Directions =
Each line from the beginning of the data below through the line containing "COL = sc.collection" should be repeated exactly, please.

>>>>>

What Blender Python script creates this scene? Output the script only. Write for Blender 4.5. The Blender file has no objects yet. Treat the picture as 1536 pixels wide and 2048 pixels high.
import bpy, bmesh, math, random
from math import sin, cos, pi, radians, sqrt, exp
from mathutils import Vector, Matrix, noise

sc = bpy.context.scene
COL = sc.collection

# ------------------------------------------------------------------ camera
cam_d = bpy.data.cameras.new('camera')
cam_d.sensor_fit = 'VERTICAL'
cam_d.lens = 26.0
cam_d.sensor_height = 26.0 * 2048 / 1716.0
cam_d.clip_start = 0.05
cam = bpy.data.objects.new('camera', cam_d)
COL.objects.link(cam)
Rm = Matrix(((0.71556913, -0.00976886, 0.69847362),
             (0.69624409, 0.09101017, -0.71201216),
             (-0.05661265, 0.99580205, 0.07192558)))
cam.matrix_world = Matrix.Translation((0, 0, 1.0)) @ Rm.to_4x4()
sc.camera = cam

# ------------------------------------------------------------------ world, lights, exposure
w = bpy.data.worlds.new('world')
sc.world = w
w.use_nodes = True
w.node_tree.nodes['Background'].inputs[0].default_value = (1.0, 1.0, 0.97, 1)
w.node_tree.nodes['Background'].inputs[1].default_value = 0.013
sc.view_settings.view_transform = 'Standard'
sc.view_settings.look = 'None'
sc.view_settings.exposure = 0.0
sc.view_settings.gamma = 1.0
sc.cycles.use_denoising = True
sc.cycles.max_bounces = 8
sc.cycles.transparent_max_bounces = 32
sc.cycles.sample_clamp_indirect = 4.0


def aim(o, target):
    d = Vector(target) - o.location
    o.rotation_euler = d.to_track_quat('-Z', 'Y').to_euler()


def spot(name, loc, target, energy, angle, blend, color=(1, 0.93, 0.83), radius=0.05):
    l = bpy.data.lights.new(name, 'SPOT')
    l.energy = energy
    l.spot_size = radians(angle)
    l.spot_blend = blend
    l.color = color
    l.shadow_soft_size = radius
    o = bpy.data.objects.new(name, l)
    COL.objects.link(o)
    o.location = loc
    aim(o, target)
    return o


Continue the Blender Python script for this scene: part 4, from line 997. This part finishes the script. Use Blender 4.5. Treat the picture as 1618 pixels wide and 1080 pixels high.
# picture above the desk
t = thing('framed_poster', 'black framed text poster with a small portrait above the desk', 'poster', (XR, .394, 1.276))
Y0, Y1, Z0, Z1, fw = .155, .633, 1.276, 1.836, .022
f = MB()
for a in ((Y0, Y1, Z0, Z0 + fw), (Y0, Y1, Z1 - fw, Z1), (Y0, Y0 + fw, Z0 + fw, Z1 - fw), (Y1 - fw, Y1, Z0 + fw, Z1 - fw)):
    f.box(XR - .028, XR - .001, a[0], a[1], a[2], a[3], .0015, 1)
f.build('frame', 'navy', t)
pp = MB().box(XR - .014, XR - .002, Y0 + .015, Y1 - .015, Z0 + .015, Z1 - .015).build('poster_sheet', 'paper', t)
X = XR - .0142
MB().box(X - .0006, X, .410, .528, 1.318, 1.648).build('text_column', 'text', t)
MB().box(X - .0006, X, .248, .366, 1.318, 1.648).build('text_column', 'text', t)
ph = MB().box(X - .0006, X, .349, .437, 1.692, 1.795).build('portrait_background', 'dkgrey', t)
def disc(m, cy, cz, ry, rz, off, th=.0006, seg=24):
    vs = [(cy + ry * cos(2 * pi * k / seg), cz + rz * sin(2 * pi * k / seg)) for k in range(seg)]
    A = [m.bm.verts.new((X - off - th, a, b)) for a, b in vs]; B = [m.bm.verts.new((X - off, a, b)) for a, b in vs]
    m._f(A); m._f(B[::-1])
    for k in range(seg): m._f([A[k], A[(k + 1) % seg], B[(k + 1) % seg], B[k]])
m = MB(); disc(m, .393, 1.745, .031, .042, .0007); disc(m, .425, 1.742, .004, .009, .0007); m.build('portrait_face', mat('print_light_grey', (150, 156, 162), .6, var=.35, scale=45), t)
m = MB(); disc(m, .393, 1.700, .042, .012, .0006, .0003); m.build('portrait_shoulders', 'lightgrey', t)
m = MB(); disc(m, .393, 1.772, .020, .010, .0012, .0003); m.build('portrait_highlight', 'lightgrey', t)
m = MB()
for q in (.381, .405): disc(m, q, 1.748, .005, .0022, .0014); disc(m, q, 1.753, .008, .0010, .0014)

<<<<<

Expected output =
What Blender Python script creates this scene? Output the script only. Write for Blender 4.5. The Blender file has no objects yet. Treat the picture as 1536 pixels wide and 2048 pixels high.
import bpy, bmesh, math, random
from math import sin, cos, pi, radians, sqrt, exp
from mathutils import Vector, Matrix, noise

sc = bpy.context.scene
COL = sc.collection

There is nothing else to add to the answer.